-- Start of PROVIDED DATA --

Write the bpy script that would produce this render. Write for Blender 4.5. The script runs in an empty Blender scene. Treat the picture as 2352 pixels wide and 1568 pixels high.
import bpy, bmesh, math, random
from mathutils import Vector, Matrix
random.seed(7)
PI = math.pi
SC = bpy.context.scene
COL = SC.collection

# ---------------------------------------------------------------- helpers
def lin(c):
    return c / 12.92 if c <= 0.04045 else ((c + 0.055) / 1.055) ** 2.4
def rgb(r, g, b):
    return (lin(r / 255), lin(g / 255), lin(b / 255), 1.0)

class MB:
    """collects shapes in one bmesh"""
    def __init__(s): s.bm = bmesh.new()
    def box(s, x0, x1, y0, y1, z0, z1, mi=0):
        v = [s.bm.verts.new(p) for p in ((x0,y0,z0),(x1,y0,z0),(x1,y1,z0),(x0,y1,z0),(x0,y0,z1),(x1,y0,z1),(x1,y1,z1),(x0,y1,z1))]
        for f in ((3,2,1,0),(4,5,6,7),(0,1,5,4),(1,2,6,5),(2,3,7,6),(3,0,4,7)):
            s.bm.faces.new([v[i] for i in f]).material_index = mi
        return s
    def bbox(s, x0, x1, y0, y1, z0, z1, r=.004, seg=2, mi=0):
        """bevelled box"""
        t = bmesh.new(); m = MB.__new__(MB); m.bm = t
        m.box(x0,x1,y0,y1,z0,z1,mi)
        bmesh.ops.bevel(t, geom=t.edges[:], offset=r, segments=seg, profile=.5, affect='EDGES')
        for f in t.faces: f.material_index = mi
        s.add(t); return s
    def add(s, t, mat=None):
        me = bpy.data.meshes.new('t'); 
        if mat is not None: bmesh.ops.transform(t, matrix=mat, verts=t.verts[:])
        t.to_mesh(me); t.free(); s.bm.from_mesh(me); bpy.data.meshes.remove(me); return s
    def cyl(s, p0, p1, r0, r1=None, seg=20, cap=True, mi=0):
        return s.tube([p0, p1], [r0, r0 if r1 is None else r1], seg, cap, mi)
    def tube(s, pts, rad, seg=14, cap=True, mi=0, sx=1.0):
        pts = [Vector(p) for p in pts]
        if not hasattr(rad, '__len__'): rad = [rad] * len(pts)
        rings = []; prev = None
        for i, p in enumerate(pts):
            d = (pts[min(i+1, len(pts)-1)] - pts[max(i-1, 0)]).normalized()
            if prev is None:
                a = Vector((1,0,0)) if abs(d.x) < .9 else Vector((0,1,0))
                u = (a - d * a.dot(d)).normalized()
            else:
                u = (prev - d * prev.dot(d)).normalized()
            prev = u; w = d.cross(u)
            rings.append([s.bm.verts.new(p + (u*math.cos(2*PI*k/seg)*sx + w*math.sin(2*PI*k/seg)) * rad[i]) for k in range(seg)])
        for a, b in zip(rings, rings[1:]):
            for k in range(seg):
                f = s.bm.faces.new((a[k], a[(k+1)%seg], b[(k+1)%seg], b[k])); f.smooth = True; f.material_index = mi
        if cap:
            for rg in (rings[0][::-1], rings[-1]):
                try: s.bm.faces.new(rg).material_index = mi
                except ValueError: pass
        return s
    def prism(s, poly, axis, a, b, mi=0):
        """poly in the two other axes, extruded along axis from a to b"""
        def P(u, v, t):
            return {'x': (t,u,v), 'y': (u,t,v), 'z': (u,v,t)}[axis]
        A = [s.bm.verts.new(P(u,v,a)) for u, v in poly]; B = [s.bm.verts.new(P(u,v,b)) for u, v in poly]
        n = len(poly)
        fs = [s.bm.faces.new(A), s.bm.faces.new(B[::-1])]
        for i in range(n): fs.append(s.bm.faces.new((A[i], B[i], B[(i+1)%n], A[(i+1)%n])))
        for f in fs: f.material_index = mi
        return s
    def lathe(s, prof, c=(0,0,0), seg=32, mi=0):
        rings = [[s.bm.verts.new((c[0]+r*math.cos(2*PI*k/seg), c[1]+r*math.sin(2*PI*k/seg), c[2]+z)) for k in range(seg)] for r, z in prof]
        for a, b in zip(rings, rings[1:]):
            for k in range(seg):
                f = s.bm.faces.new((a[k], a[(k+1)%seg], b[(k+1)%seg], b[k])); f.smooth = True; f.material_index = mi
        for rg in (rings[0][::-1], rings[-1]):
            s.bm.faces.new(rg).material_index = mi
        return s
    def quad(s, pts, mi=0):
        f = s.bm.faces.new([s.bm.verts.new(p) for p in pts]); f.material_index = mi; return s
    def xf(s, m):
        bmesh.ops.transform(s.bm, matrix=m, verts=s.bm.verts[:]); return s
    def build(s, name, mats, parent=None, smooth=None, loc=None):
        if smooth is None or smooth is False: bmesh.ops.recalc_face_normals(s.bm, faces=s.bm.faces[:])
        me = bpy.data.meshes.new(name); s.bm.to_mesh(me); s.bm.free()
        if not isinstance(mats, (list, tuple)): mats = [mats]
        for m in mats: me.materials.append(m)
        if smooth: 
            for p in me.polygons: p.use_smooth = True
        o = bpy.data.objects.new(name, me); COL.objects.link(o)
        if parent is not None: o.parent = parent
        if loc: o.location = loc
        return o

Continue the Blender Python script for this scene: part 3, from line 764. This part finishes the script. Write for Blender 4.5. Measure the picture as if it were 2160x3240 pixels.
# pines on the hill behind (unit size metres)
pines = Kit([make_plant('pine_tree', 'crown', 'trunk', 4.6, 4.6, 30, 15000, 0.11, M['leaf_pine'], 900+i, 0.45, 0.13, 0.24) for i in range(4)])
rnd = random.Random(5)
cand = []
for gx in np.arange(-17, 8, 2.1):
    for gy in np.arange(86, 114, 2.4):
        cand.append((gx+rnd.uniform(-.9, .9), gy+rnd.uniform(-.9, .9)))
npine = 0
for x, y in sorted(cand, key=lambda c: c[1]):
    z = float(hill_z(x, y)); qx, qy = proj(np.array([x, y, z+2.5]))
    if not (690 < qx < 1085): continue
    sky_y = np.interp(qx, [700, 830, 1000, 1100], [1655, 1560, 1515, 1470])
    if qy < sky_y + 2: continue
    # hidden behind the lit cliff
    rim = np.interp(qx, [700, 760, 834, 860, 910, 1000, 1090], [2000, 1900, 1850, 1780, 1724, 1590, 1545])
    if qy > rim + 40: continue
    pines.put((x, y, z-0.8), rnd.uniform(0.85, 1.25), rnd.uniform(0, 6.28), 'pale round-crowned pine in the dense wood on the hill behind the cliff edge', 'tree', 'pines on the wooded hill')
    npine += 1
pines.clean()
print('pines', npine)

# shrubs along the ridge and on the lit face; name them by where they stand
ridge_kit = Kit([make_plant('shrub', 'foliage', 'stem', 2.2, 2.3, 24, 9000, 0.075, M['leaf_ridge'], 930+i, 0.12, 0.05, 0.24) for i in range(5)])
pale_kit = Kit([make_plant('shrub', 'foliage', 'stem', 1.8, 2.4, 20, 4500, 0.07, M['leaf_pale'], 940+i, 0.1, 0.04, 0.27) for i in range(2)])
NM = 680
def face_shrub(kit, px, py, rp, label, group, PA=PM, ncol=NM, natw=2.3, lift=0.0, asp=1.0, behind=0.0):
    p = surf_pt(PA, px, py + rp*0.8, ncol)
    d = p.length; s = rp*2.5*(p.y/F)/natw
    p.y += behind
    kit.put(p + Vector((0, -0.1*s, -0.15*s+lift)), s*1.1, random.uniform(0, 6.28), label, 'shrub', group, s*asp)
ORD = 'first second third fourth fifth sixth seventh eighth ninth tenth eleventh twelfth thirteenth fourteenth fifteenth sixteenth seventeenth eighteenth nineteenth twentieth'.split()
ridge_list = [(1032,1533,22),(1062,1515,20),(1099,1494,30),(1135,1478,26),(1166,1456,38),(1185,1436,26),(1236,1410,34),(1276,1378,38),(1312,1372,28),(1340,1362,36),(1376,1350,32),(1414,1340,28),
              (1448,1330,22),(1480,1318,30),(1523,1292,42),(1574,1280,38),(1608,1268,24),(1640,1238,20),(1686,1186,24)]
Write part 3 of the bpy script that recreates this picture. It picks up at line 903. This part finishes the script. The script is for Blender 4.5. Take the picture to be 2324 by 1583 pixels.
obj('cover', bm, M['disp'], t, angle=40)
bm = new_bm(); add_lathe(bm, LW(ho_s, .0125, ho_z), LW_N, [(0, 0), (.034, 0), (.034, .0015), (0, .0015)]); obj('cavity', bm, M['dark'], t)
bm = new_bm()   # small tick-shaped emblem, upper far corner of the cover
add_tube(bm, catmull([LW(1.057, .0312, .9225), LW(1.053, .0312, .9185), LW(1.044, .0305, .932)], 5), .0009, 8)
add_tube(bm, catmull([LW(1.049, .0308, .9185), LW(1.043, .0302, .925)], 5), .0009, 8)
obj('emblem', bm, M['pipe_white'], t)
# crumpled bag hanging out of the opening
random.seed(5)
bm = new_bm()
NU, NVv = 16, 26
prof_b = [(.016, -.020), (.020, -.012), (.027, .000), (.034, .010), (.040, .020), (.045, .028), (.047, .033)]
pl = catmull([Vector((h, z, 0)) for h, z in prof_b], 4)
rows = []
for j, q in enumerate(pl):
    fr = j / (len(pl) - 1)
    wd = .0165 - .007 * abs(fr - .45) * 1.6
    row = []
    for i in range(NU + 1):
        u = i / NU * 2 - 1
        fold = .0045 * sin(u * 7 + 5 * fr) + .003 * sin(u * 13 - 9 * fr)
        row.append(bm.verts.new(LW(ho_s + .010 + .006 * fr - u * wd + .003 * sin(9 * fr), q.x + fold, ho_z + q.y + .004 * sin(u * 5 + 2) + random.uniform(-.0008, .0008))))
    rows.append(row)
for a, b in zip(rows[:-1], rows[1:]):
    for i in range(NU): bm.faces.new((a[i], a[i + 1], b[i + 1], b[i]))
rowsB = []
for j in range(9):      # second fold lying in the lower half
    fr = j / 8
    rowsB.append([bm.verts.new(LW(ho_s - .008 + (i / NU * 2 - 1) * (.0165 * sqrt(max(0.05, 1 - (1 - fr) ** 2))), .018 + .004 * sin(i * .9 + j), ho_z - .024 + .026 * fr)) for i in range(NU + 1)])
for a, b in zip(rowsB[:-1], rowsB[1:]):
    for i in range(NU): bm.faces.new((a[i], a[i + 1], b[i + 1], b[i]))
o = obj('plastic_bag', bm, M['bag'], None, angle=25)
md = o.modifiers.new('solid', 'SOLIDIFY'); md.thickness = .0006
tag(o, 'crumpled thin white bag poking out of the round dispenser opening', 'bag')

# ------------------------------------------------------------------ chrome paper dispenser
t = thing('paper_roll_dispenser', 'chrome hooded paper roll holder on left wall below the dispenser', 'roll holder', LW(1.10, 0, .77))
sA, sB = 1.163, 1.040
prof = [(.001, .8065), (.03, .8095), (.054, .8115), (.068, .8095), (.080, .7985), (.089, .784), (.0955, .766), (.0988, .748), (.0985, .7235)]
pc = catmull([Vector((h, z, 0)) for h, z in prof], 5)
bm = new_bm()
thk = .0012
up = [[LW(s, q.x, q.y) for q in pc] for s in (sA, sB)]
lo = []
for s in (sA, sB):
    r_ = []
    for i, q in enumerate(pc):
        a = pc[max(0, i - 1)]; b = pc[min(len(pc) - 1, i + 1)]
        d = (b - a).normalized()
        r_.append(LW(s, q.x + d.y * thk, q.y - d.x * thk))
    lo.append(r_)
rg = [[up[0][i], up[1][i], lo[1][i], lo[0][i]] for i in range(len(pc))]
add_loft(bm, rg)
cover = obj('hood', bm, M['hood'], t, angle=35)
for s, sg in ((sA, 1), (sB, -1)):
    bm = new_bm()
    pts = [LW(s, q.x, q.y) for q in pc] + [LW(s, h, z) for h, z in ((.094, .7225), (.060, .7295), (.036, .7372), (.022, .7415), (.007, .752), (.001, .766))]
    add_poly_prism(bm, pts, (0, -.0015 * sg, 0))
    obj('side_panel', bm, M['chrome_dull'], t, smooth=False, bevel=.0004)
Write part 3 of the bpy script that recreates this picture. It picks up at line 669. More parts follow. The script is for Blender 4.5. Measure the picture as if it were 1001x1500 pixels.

-- End of PROVIDED DATA --

WHAT IS EXPECTED
Quote the listing above, but only from the line that shows "Continue the Blender" through the line that shows "print('pines', npine)".

THE SOLUTION
Continue the Blender Python script for this scene: part 3, from line 764. This part finishes the script. Write for Blender 4.5. Measure the picture as if it were 2160x3240 pixels.
# pines on the hill behind (unit size metres)
pines = Kit([make_plant('pine_tree', 'crown', 'trunk', 4.6, 4.6, 30, 15000, 0.11, M['leaf_pine'], 900+i, 0.45, 0.13, 0.24) for i in range(4)])
rnd = random.Random(5)
cand = []
for gx in np.arange(-17, 8, 2.1):
    for gy in np.arange(86, 114, 2.4):
        cand.append((gx+rnd.uniform(-.9, .9), gy+rnd.uniform(-.9, .9)))
npine = 0
for x, y in sorted(cand, key=lambda c: c[1]):
    z = float(hill_z(x, y)); qx, qy = proj(np.array([x, y, z+2.5]))
    if not (690 < qx < 1085): continue
    sky_y = np.interp(qx, [700, 830, 1000, 1100], [1655, 1560, 1515, 1470])
    if qy < sky_y + 2: continue
    # hidden behind the lit cliff
    rim = np.interp(qx, [700, 760, 834, 860, 910, 1000, 1090], [2000, 1900, 1850, 1780, 1724, 1590, 1545])
    if qy > rim + 40: continue
    pines.put((x, y, z-0.8), rnd.uniform(0.85, 1.25), rnd.uniform(0, 6.28), 'pale round-crowned pine in the dense wood on the hill behind the cliff edge', 'tree', 'pines on the wooded hill')
    npine += 1
pines.clean()
print('pines', npine)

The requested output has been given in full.